Rows from a 3D scene dataset
########

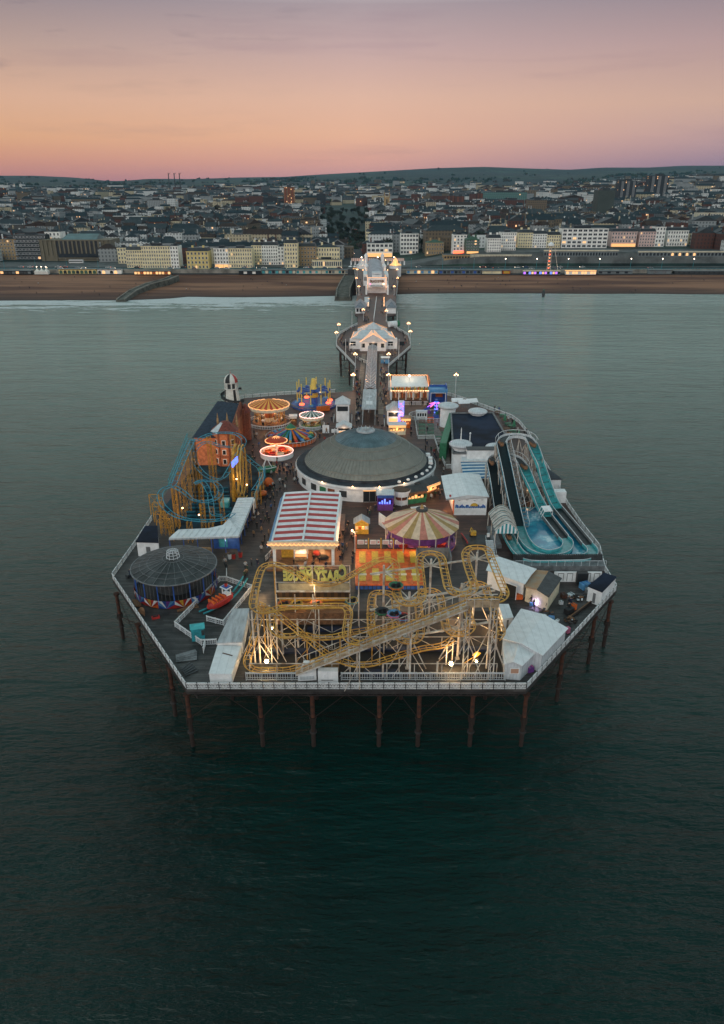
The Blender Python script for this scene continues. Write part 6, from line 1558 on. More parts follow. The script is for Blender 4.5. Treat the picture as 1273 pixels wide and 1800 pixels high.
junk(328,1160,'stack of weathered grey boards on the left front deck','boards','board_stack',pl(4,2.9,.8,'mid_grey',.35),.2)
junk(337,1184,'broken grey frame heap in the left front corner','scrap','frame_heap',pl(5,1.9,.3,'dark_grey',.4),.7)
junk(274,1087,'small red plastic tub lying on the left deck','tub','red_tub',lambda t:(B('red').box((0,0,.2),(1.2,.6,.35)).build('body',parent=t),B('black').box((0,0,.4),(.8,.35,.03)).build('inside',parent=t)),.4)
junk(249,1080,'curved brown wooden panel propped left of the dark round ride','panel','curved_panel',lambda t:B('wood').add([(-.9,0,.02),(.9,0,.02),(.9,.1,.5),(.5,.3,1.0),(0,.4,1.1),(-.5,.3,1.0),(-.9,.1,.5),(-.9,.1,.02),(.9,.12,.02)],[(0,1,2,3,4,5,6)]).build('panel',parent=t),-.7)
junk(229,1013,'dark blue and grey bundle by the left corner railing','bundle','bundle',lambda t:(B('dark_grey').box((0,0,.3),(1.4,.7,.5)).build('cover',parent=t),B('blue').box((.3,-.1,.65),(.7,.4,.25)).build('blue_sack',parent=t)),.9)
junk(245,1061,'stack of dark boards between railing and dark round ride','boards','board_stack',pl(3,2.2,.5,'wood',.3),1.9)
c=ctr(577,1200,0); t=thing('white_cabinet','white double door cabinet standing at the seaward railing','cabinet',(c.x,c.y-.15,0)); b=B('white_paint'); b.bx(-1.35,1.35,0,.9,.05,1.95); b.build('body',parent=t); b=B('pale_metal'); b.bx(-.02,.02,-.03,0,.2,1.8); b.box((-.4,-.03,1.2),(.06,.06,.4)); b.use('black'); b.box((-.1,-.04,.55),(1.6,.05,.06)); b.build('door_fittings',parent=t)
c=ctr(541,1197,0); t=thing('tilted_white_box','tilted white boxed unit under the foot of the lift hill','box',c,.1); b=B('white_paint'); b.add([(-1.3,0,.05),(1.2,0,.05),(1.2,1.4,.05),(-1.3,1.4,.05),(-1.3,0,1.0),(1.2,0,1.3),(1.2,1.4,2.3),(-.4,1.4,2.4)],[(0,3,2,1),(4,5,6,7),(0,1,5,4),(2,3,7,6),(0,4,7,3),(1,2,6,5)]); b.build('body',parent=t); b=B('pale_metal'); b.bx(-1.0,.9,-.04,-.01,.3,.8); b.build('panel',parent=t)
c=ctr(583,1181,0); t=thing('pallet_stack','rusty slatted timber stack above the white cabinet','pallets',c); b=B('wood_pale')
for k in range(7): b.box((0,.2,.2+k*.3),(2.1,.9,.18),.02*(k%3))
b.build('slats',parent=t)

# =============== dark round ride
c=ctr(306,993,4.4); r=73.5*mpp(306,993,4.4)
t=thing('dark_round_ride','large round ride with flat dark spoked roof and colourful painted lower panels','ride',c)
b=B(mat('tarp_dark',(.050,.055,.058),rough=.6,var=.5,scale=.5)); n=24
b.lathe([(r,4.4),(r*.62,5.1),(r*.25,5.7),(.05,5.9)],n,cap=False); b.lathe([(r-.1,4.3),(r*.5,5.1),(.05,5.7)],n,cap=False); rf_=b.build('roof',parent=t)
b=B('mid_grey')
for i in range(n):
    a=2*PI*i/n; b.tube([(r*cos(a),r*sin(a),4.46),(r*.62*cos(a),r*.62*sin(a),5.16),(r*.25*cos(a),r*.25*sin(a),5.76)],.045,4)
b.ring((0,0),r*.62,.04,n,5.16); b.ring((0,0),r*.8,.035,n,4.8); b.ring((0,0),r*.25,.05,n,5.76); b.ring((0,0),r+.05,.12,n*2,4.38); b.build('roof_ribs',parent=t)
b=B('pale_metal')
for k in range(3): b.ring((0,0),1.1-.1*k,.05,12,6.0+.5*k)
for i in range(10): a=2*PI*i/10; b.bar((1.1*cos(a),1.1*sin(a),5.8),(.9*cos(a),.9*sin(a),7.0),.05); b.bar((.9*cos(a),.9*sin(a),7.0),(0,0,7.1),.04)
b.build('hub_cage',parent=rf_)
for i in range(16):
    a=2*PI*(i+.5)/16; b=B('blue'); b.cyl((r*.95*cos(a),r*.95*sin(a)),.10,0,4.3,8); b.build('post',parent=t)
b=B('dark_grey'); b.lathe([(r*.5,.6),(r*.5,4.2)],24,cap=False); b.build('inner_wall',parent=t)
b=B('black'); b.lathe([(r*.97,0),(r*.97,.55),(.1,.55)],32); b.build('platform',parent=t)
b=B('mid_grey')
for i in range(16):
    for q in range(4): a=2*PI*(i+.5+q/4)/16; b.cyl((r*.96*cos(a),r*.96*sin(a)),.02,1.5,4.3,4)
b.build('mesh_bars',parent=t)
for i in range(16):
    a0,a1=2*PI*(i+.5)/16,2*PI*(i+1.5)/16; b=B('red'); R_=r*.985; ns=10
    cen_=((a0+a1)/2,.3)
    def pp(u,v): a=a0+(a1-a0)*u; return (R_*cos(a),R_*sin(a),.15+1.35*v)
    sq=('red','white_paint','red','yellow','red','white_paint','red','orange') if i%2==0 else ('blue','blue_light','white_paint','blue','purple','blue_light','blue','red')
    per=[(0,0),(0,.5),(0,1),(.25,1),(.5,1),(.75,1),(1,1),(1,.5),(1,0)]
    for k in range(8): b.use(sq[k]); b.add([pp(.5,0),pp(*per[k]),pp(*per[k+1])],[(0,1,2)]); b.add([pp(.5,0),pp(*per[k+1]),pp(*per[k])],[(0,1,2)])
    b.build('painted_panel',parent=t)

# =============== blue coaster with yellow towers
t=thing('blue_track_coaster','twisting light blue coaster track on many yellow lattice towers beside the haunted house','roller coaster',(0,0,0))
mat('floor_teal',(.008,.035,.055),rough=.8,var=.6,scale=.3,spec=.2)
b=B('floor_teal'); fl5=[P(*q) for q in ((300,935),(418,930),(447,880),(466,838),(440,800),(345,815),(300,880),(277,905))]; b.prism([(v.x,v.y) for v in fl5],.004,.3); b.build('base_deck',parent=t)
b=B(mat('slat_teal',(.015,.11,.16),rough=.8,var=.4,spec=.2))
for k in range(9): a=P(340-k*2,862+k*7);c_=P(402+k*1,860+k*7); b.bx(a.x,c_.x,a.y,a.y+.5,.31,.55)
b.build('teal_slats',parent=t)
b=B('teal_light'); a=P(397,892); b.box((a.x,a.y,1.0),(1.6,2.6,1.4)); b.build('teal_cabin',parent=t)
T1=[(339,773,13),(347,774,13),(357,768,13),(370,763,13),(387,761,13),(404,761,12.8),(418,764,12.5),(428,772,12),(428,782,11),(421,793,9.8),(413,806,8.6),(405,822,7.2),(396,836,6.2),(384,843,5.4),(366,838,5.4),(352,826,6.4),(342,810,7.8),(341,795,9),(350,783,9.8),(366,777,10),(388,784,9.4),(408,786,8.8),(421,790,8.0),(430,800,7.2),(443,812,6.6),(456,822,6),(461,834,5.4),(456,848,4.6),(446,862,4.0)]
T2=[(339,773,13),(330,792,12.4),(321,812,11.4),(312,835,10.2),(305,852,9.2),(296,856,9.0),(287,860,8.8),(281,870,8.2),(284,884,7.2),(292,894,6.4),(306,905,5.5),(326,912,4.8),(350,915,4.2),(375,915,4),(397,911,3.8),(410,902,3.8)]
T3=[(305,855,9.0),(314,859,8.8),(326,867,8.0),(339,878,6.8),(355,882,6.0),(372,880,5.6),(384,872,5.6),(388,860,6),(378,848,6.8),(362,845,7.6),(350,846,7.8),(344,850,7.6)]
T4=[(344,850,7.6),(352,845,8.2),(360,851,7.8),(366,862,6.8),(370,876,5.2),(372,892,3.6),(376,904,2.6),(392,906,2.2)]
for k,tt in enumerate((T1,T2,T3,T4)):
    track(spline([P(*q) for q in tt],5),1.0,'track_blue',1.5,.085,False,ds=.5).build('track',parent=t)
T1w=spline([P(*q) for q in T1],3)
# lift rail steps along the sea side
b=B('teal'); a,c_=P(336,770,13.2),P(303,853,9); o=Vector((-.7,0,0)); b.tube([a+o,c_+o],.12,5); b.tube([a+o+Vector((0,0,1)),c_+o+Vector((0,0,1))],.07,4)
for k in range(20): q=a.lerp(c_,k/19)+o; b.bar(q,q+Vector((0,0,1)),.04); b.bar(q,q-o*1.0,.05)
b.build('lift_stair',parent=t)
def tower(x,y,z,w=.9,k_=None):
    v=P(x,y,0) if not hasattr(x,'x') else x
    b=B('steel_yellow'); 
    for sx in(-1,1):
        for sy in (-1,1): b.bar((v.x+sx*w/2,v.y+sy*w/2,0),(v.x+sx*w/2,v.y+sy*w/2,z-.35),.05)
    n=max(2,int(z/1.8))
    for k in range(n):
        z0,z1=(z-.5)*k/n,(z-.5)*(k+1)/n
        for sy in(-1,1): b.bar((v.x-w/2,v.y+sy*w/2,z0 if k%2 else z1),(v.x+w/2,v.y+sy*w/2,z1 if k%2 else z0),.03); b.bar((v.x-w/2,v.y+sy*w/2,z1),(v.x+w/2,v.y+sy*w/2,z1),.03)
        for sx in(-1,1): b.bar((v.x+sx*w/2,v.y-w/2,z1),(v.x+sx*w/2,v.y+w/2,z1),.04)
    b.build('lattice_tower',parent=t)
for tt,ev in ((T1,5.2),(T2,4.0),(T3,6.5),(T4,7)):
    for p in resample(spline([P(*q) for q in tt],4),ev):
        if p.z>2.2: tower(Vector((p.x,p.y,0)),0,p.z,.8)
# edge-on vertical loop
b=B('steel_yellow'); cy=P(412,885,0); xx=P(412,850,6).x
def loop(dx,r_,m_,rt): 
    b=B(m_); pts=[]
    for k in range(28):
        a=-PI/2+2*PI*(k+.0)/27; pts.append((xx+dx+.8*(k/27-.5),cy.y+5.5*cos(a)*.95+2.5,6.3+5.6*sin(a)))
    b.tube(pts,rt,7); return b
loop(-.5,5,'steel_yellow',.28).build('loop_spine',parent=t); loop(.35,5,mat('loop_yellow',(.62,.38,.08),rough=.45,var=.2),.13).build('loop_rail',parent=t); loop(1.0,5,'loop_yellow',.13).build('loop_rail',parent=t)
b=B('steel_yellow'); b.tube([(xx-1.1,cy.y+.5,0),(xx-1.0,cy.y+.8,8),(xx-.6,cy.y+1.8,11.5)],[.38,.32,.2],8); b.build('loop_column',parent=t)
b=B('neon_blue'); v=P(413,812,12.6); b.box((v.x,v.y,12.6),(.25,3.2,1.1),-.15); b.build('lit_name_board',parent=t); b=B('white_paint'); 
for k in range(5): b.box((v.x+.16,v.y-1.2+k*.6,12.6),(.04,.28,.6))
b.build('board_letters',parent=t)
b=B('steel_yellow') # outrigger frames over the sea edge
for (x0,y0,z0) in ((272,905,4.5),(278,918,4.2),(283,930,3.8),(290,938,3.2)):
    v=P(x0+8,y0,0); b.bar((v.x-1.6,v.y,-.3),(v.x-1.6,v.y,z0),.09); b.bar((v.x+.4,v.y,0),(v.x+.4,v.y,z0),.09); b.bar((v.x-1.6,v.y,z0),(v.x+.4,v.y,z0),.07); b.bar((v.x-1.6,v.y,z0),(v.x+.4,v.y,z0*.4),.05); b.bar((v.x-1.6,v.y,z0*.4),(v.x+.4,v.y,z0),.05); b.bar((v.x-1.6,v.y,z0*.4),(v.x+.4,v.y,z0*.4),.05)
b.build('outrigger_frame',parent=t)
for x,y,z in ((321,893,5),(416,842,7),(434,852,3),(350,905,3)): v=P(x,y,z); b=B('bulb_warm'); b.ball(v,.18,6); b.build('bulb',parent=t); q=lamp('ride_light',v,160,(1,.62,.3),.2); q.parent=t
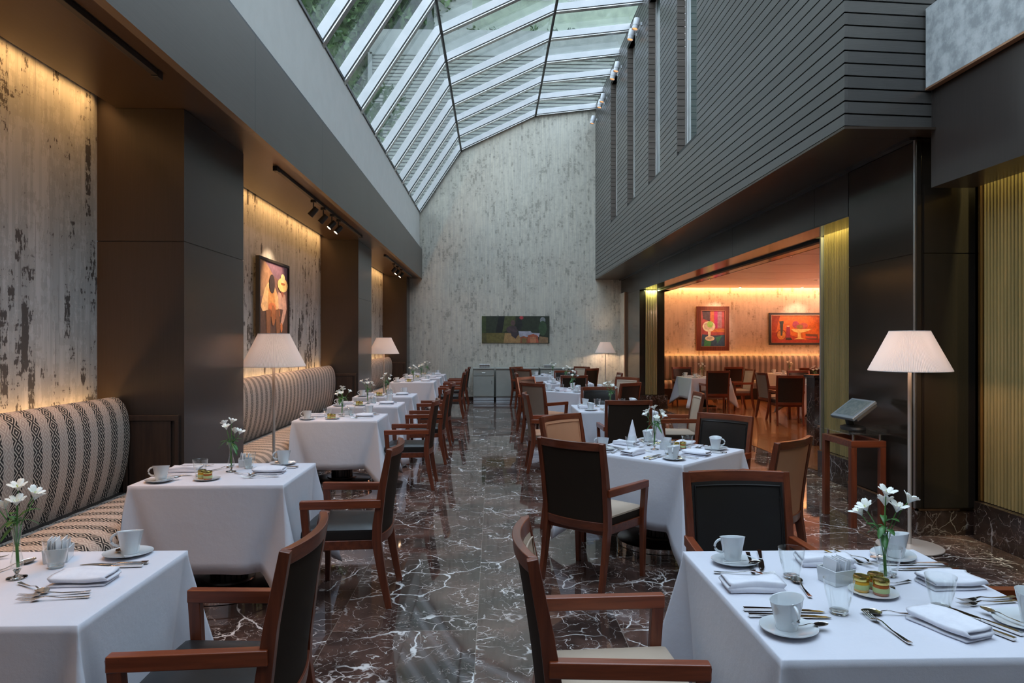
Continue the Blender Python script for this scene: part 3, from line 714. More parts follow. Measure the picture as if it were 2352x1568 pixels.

########

Exercise
Of the lines in the material, how many contain the word "part"? Reply with the number and nothing else.

Written response
2